Northrop Grumman Officially Opens North Dakota UAS Facility

Global Hawk manufacturer Northrop Grumman on April 21 officially opened an unmanned aircraft systems (UAS) research and development and crew training facility at the Grand Sky business park near Grand Forks in North Dakota. Grand Sky, which lays claim to being the first such business park in the U.S., also hosts a General Atomics flight-training academy that is expected to officially open this year.

“Congratulations are very much in order to Northrop Grumman for its continued commitment to moving the UAS industry forward,” says Thomas Swoyer Jr., president of Grand Sky Development Company. “They recognized early on the unique synergies that Grand Sky offers for experienced UAS firms who are moving to bridge the gap between military and commercial uses, and now they can begin to capitalize on that foresight. We look forward to continuing to support their efforts and watching as they take UAS applications to new heights.”

Northrop Grumman intends to use its Grand Sky facility primarily for research and development, aircrew and maintenance training, operations and mission analysis, along with aircraft maintenance. The facility is positioned in an anchor space along the alert pad at Grand Sky, which allows quick access to the Grand Forks Air Force Base runway for launch and recovery operations. Through Grand Sky, the company will also have ongoing access to assistance from the Northern Plains UAS Test Site when needed, flight logistics support from InnoVets, collaborative opportunities with other UAS entities at the park and throughout North Dakota, and perhaps most importantly, ready access to a skilled workforce through the state’s many UAS training programs.

“We are delighted to officially begin operations here at Grand Sky cementing our leadership in the development and use of autonomous systems in partnership with North Dakota’s UAS community,” said Janis Pamiljans, corporate vice president and president Northrop Grumman Aerospace Systems. “The important work performed at Grand Sky will support the evolving needs of our customers while advancing research and development of our autonomous systems capabilities for today and the future.”

 

Northrop Grumman’s 36,000-sq-ft building was completed late last year, and employees began working there shortly thereafter, the company said. The facility serves as a site for research and development, aircrew and maintenance training, operations and mission analysis and aircraft maintenance. According to the business park, the building “is positioned in an anchor space along the alert pad at Grand Sky,” allowing quick access to the runway of adjacent Grand Forks Air Force Base for launch and recovery operations.
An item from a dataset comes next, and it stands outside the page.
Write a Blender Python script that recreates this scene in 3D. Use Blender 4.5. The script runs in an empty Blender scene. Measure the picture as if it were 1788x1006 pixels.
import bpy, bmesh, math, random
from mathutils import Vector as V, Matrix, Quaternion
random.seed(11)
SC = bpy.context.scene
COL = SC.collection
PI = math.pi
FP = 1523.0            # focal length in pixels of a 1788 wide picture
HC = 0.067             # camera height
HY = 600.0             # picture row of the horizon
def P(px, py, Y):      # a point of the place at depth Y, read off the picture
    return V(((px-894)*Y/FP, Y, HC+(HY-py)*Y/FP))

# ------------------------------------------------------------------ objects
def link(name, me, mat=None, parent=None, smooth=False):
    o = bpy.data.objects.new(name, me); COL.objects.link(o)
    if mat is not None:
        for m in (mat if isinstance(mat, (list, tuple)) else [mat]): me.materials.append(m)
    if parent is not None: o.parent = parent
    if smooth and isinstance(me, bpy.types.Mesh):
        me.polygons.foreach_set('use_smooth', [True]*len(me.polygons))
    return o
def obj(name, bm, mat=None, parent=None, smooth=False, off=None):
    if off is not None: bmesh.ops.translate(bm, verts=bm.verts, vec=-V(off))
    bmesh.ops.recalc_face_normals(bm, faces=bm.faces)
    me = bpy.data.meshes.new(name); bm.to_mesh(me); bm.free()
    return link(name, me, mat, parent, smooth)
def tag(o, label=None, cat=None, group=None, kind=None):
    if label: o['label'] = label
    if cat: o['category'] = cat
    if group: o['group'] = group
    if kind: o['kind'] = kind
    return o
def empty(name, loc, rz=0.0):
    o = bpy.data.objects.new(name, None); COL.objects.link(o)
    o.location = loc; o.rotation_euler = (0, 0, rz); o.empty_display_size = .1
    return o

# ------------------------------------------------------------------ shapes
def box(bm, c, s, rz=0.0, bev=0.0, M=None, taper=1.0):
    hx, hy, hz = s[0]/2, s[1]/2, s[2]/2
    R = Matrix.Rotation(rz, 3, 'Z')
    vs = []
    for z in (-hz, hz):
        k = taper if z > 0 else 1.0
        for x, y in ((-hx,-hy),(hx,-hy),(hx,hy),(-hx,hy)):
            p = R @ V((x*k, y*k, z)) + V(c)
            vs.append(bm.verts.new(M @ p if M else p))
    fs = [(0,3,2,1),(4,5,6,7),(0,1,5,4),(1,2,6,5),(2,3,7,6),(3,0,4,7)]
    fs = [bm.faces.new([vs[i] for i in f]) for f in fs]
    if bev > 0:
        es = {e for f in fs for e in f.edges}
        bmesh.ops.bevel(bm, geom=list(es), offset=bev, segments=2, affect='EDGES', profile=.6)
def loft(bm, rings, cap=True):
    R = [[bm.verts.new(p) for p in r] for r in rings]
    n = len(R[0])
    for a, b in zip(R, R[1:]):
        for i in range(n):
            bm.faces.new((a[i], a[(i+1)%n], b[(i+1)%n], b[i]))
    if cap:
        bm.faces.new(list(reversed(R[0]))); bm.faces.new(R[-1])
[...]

General Atomics announced in September 2015 that it had signed a 10-year lease at Grand Sky to build a UAS training academy. It has since been operating from temporary facilities at the park, and last July announced the first flight there of a company-owned Predator A. In August, General Atomics graduated its first class of three Predator A pilots, who underwent classroom training in Grand Forks. It expected to add a second training track for the Predator B, which the Air Force has designated the MQ-9 Reaper.

General Atomics has said that it plans to complete construction of its new 16,000-sq-ft flight operations center this spring.